=== Data extract ===

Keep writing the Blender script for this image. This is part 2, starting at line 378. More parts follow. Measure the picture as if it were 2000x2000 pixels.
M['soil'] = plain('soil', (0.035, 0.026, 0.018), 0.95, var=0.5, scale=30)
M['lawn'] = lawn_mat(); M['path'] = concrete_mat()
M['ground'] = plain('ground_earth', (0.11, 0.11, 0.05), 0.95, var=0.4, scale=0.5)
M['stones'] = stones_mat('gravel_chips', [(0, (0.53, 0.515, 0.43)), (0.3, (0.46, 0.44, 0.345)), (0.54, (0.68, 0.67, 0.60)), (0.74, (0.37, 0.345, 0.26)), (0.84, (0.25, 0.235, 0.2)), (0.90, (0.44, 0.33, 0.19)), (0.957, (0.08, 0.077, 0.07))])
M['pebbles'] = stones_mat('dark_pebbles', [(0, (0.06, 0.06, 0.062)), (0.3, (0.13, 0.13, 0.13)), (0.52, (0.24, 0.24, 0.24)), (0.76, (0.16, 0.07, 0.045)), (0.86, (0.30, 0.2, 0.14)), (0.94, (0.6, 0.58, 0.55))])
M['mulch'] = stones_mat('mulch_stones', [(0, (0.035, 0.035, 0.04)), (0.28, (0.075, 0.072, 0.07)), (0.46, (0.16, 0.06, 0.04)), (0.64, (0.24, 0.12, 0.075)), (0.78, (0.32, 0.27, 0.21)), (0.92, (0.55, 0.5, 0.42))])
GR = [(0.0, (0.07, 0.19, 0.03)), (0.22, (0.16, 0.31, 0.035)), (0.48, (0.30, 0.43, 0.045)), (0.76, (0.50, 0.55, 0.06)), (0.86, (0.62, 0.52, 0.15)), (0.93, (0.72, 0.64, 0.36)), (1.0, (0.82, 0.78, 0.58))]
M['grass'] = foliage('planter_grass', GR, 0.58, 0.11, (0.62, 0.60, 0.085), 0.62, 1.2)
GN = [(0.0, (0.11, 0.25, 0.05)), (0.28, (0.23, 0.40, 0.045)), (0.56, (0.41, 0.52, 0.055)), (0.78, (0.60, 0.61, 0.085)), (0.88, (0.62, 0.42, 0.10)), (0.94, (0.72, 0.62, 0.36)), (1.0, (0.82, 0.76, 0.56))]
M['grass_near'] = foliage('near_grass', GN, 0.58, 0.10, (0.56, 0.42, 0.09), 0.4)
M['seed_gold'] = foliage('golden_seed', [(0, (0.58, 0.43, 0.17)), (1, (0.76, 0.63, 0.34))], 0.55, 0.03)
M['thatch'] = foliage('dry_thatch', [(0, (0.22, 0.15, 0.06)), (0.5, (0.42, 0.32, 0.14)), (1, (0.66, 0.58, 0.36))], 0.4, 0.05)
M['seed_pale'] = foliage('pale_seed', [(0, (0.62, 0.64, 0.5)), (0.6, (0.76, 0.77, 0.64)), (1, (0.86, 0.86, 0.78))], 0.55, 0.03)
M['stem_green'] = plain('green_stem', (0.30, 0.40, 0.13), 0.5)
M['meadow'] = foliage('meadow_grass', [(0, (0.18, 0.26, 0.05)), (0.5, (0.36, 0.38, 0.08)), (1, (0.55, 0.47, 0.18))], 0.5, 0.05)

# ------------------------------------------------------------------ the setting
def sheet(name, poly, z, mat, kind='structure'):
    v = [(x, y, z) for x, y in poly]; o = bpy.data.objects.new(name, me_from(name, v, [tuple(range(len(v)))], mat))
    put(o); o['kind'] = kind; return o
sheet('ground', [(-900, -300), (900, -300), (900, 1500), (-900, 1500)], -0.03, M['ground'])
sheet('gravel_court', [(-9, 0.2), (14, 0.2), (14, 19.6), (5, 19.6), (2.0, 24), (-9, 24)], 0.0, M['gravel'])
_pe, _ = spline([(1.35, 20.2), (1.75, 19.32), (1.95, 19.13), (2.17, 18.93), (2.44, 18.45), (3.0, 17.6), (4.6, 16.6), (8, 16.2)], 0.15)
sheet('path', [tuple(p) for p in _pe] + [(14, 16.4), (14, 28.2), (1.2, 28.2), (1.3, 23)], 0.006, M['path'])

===

- [Instruction]
Would you copy out each line exactly as written?

- [The reply]
Keep writing the Blender script for this image. This is part 2, starting at line 378. More parts follow. Measure the picture as if it were 2000x2000 pixels.
M['soil'] = plain('soil', (0.035, 0.026, 0.018), 0.95, var=0.5, scale=30)
M['lawn'] = lawn_mat(); M['path'] = concrete_mat()
M['ground'] = plain('ground_earth', (0.11, 0.11, 0.05), 0.95, var=0.4, scale=0.5)
M['stones'] = stones_mat('gravel_chips', [(0, (0.53, 0.515, 0.43)), (0.3, (0.46, 0.44, 0.345)), (0.54, (0.68, 0.67, 0.60)), (0.74, (0.37, 0.345, 0.26)), (0.84, (0.25, 0.235, 0.2)), (0.90, (0.44, 0.33, 0.19)), (0.957, (0.08, 0.077, 0.07))])
M['pebbles'] = stones_mat('dark_pebbles', [(0, (0.06, 0.06, 0.062)), (0.3, (0.13, 0.13, 0.13)), (0.52, (0.24, 0.24, 0.24)), (0.76, (0.16, 0.07, 0.045)), (0.86, (0.30, 0.2, 0.14)), (0.94, (0.6, 0.58, 0.55))])
M['mulch'] = stones_mat('mulch_stones', [(0, (0.035, 0.035, 0.04)), (0.28, (0.075, 0.072, 0.07)), (0.46, (0.16, 0.06, 0.04)), (0.64, (0.24, 0.12, 0.075)), (0.78, (0.32, 0.27, 0.21)), (0.92, (0.55, 0.5, 0.42))])
GR = [(0.0, (0.07, 0.19, 0.03)), (0.22, (0.16, 0.31, 0.035)), (0.48, (0.30, 0.43, 0.045)), (0.76, (0.50, 0.55, 0.06)), (0.86, (0.62, 0.52, 0.15)), (0.93, (0.72, 0.64, 0.36)), (1.0, (0.82, 0.78, 0.58))]
M['grass'] = foliage('planter_grass', GR, 0.58, 0.11, (0.62, 0.60, 0.085), 0.62, 1.2)
GN = [(0.0, (0.11, 0.25, 0.05)), (0.28, (0.23, 0.40, 0.045)), (0.56, (0.41, 0.52, 0.055)), (0.78, (0.60, 0.61, 0.085)), (0.88, (0.62, 0.42, 0.10)), (0.94, (0.72, 0.62, 0.36)), (1.0, (0.82, 0.76, 0.56))]
M['grass_near'] = foliage('near_grass', GN, 0.58, 0.10, (0.56, 0.42, 0.09), 0.4)
M['seed_gold'] = foliage('golden_seed', [(0, (0.58, 0.43, 0.17)), (1, (0.76, 0.63, 0.34))], 0.55, 0.03)
M['thatch'] = foliage('dry_thatch', [(0, (0.22, 0.15, 0.06)), (0.5, (0.42, 0.32, 0.14)), (1, (0.66, 0.58, 0.36))], 0.4, 0.05)
M['seed_pale'] = foliage('pale_seed', [(0, (0.62, 0.64, 0.5)), (0.6, (0.76, 0.77, 0.64)), (1, (0.86, 0.86, 0.78))], 0.55, 0.03)
M['stem_green'] = plain('green_stem', (0.30, 0.40, 0.13), 0.5)
M['meadow'] = foliage('meadow_grass', [(0, (0.18, 0.26, 0.05)), (0.5, (0.36, 0.38, 0.08)), (1, (0.55, 0.47, 0.18))], 0.5, 0.05)

# ------------------------------------------------------------------ the setting
def sheet(name, poly, z, mat, kind='structure'):
    v = [(x, y, z) for x, y in poly]; o = bpy.data.objects.new(name, me_from(name, v, [tuple(range(len(v)))], mat))
    put(o); o['kind'] = kind; return o
sheet('ground', [(-900, -300), (900, -300), (900, 1500), (-900, 1500)], -0.03, M['ground'])
sheet('gravel_court', [(-9, 0.2), (14, 0.2), (14, 19.6), (5, 19.6), (2.0, 24), (-9, 24)], 0.0, M['gravel'])
_pe, _ = spline([(1.35, 20.2), (1.75, 19.32), (1.95, 19.13), (2.17, 18.93), (2.44, 18.45), (3.0, 17.6), (4.6, 16.6), (8, 16.2)], 0.15)
sheet('path', [tuple(p) for p in _pe] + [(14, 16.4), (14, 28.2), (1.2, 28.2), (1.3, 23)], 0.006, M['path'])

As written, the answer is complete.